The bitter dispute has taken Britain into new political territory. Last week Mr. Johnson provoked outrage by curtailing Parliament’s sessions in September and October, compacting the amount of time lawmakers would have to deal with the most crucial decision the country has faced in decades.

Mr. Johnson says he needs to keep the no-deal option on the table to give him leverage in talks in Brussels, because an abrupt exit would also damage continental economies, if not as much as Britain’s.

On Monday, he said that the rebels were trying to “chop the legs” from his negotiating position at a time when he is making progress, although the Brexit secretary, Stephen Barclay, gave a more downbeat assessment of those negotiations.

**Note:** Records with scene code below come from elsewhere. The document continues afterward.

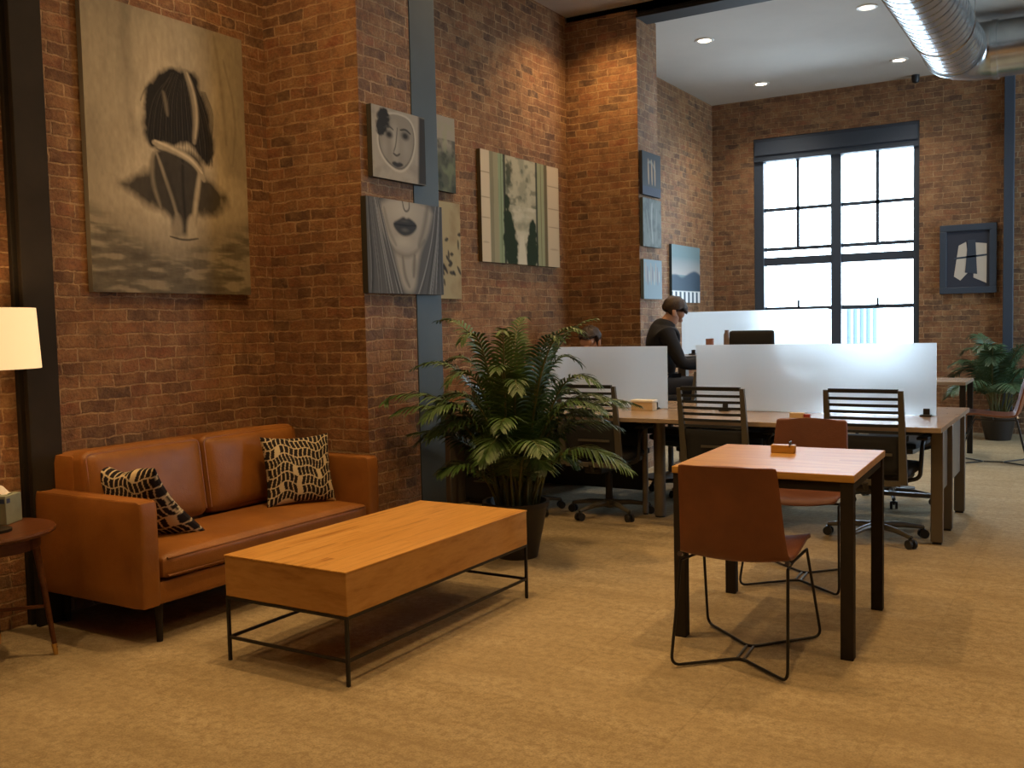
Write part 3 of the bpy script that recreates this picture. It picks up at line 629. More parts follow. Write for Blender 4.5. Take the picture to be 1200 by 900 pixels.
# ------------------------------------------------------------------ coffee table
T_ = thing('coffee_table', 'low rectangular mango wood coffee table on a thin black metal frame', 'table', (-2.832, 3.532, 0))
bx = MB().box(-.335,.335,-.695,.695,.278,.452); mk('wood_box', bx, M_WOODS, T_, bevel=.004)
mk('box_top', MB().box(-.337,.337,-.697,.697,.449,.456), M_WOODC, T_, bevel=.002)
g = MB(); z = .272
for x in (-.328,.328): g.box(x-.006,x+.006,-.69,.69,z-.006,z+.006)
for y in (-.69,.69): g.box(-.328,.328,y-.006,y+.006,z-.006,z+.006)
mk('top_rail', g, M_IRON, T_, weld=False)
g = MB()
for x in (-.328,.328): g.box(x-.005,x+.005,-.69,.69,.095,.107)
for y in (-.69,.69): g.box(-.328,.328,y-.005,y+.005,.095,.107)
mk('stretcher_frame', g, M_IRON, T_, weld=False)
for x in (-.328,.328):
    for y in (-.69,.69): mk('leg', MB().box(x-.007,x+.007,y-.007,y+.007,0,.278), M_IRON, T_, bevel=.002)

# ------------------------------------------------------------------ side table with lamp and tissue box
sx, sy = -4.08, 2.33; ST = thing('side_table', 'round dark walnut side table with splayed legs beside the sofa', 'table', (sx, sy, 0))
mk('table_top', MB().lathe([(.27,.548), (.288,.556), (.29,.564), (.286,.572)], n=48), M_WALNUT, ST)
mk('apron', MB().lathe([(.215,.49), (.225,.49), (.225,.55), (.215,.55)], n=40), M_WALNUT, ST)
for k in range(4):
    a = PI*.28+k*PI/2; ca, sa = math.cos(a), math.sin(a)
    l_ = mk('leg', MB().cyl((.20*ca,.20*sa,.54), (.262*ca,.262*sa,.03), .016, .010, n=14), M_WALNUT, ST)
    mk('foot_cap', MB().cyl((.258*ca,.258*sa,.05), (.2645*ca,.2645*sa,0), .0125, .009, n=14), M_BRASS, l_)
g = MB()
for k in range(2): a = PI*.28+k*PI/2; g.cyl((.24*math.cos(a),.24*math.sin(a),.22), (-.24*math.cos(a),-.24*math.sin(a),.22), .008, n=10)
mk('stretcher', g, M_WALNUT, ST)
LX, LY = -4.005, 2.345
LP = thing('table_lamp', 'glowing cream drum-shade lamp at the left edge on the round side table', 'lamp', (LX, LY, .572))
mk('lamp_base', MB().lathe([(.065,0), (.066,.012), (.016,.022), (.011,.05), (.010,.70)], n=32), M_STEELDARK, LP)
mk('bulb', MB().lathe([(.012,.74), (.03,.78), (.034,.81), (.02,.845), (.002,.855)], n=20), emit('bulb_glow', (1,.72,.38), 6), LP)
mk('lamp_shade', MB().lathe([(.212,.690), (.200,.944), (.197,.944), (.209,.690), (.212,.690)], n=56, capb=False, capt=False), M_SHADE, LP)
g = MB(); 
for k in range(3): a = k*2*PI/3; g.cyl((0,0,.70), (.207*math.cos(a),.207*math.sin(a),.70), .002, n=6)
mk('shade_ring', g, M_BRASS, LP)
l = bpy.data.lights.new('lamp_bulb', 'POINT'); l.energy = 9; l.color = (1,.62,.28); l.shadow_soft_size = .04
lo = bpy.data.objects.new('lamp_bulb', l); COL.objects.link(lo); lo.parent = LP; lo.location = (0,0,.88)
TB = thing('tissue_box', 'grey-green cube tissue box on the round side table', 'tissue box', (-4.175, 2.475, .572), math.radians(28))
mk('carton', MB().box(-.062,.062,-.062,.062,0,.128), M_TISSUE, TB, bevel=.003)
mk('tissue', MB().grid(lambda u, v: ((u-.5)*.09, (v-.5)*.05+.01*math.sin(u*9), .129+.035*math.sin(u*PI)*math.sin(v*PI)+.008*math.sin(u*13)), 12, 8), M_WHITE, TB)
mk('printed_mark', MB().box(.035,.056,-.0632,-.062,.095,.115).box(.062,.0632,-.055,-.03,.095,.115), M_BLUEINK, TB, weld=False)

# ------------------------------------------------------------------ square table and leather chairs
QT = thing('square_table', 'square pale wood table with dark metal legs in the foreground', 'table', (-1.245, 4.425, 0), math.radians(2.2))
mk('table_top', MB().box(-.385,.385,-.415,.415,.733,.764), M_WOODT, QT, bevel=.003)
g = MB()
for y in (-.385,.385): g.box(-.33,.33,y-.018,y+.018,.693,.732)
for x in (-.355,.355): g.box(x-.018,x+.018,-.36,.36,.693,.732)
mk('apron_frame', g, M_STEELDARK, QT, weld=False)
for x in (-.355,.355):
    for y in (-.385,.385): mk('leg', MB().box(x-.026,x+.026,y-.026,y+.026,0,.733), M_STEELDARK, QT, bevel=.003)
CB = thing('card_block', 'small pale wooden block with a slot on the square table', 'card holder', (-1.29, 4.60, .764), .1)
mk('block', MB().box(-.055,.055,-.025,.025,0,.038), M_WOODT, CB, bevel=.003); mk('slot_card', MB().box(.030,.034,-.03,.03,.03,.055), M_BLACK, CB)

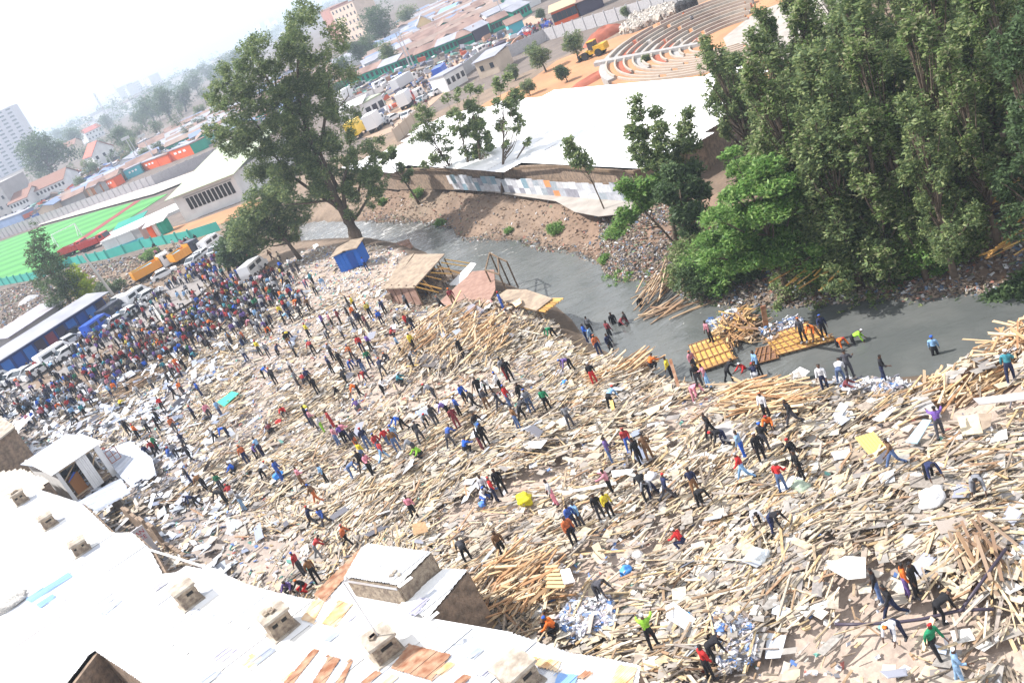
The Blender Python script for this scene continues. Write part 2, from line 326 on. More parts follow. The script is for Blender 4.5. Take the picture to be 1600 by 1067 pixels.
def sample(n, poly, dens=None):
    xs = [p[0] for p in poly]; ys = [p[1] for p in poly]; o = []
    while len(o) == 0 or sum(len(a) for a in o) < n:
        X = RNG.uniform(min(xs), max(xs), n); Y = RNG.uniform(max(min(ys), 16), max(ys), n)
        k = inpoly(X, Y, poly)
        u, v, q = projn(X, Y, X*0); k &= (u > -250) & (u < 1850) & (v < 1330) & (q > 5)
        if dens is not None: k &= RNG.random(n) < dens(X, Y, u, v)
        o.append(np.stack([X[k], Y[k]], 1))
    return np.concatenate(o)[:n]
BUILD_ZONES = []          # xy polygons of buildings, kept clear
def wooddens(X, Y, u, v):
    left = np.clip((u-50)/340, .06, 1)*np.clip((v-430)/130+np.clip((u-600)/200, 0, 1), .1, 1)
    clear = 1-.75*np.exp(-(((u-330)/120)**2+((v-870)/50)**2))
    nzv = np.clip(.7+2.3*vnoise(X, Y, 5, 11), .1, 1)
    for a_, b_2, r_ in ((985, 890, 42), (640, 640, 30), (830, 655, 30), (930, 800, 34), (1090, 850, 30), (545, 730, 45), (1480, 820, 30), (690, 600, 40)): nzv = nzv*(1-.72*np.exp(-((u-a_)/r_)**2-((v-b_2)/(r_*.45))**2))
    mid = 1-.5*np.exp(-(((u-560)/190)**2+((v-520)/85)**2))
    return left*clear*mid*nzv*np.clip(1.25-Y/190, .2, 1)
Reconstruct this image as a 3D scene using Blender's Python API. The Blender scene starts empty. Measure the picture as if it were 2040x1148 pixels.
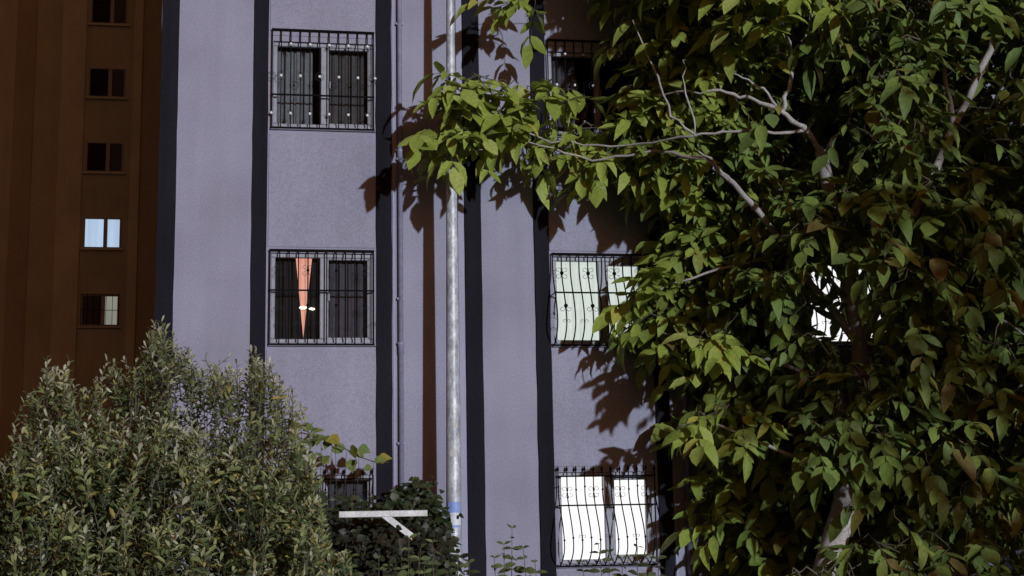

Mr. Hammond told the BBC on Tuesday that Mr. Johnson’s claim was “disingenuous” because there was “no progress going on” in discussions in Brussels. One of the most unlikely of rebels, Mr. Hammond was a senior member of the cabinet two months ago, and his downbeat style and focus on economic detail earned him the nickname “Spreadsheet Phil.”

But he accused his enemies of trying to turn the Conservative Party from “a broad church into a narrow faction,” and criticized Mr. Johnson’s close aide Dominic Cummings.

If Mr. Johnson does pursue a general election, Mr. Hammond said he would try to block that push.

There is so little trust in British politics that Mr. Johnson’s opponents fear that he might request an election for Oct. 14 but then switch the date until after Oct. 31 as part of a move to lock in a no-deal withdrawal.

Labour, which has its own polarizing leader in Jeremy Corbyn, has said that its priority is to stop Britain leaving the European Union without a deal because of concerns about what such a departure would mean for the economy.

But Labour’s stance underscores that the backdrop to everything in British politics is a sense that a general election is looming, with key players maneuvering for the most advantageous moment.

Even with the support of 10 lawmakers from Northern Ireland, the government has a working majority in Parliament of just one, a position that cannot be sustained by any administration for long, let alone one facing the challenge of Brexit.

Mr. Johnson is trying to unite the political right, particularly Brexit supporters frustrated with Britain’s failure to leave the bloc earlier this year. Some Tories fear that they face an existential threat from Nigel Farage’s Brexit Party, leading to a belief that Mr. Johnson must pursue a no-deal Brexit, whatever the economic cost, to save his party.

Others think that the disruption likely to flow from such a rupture would make it impossible for the government to win a vote.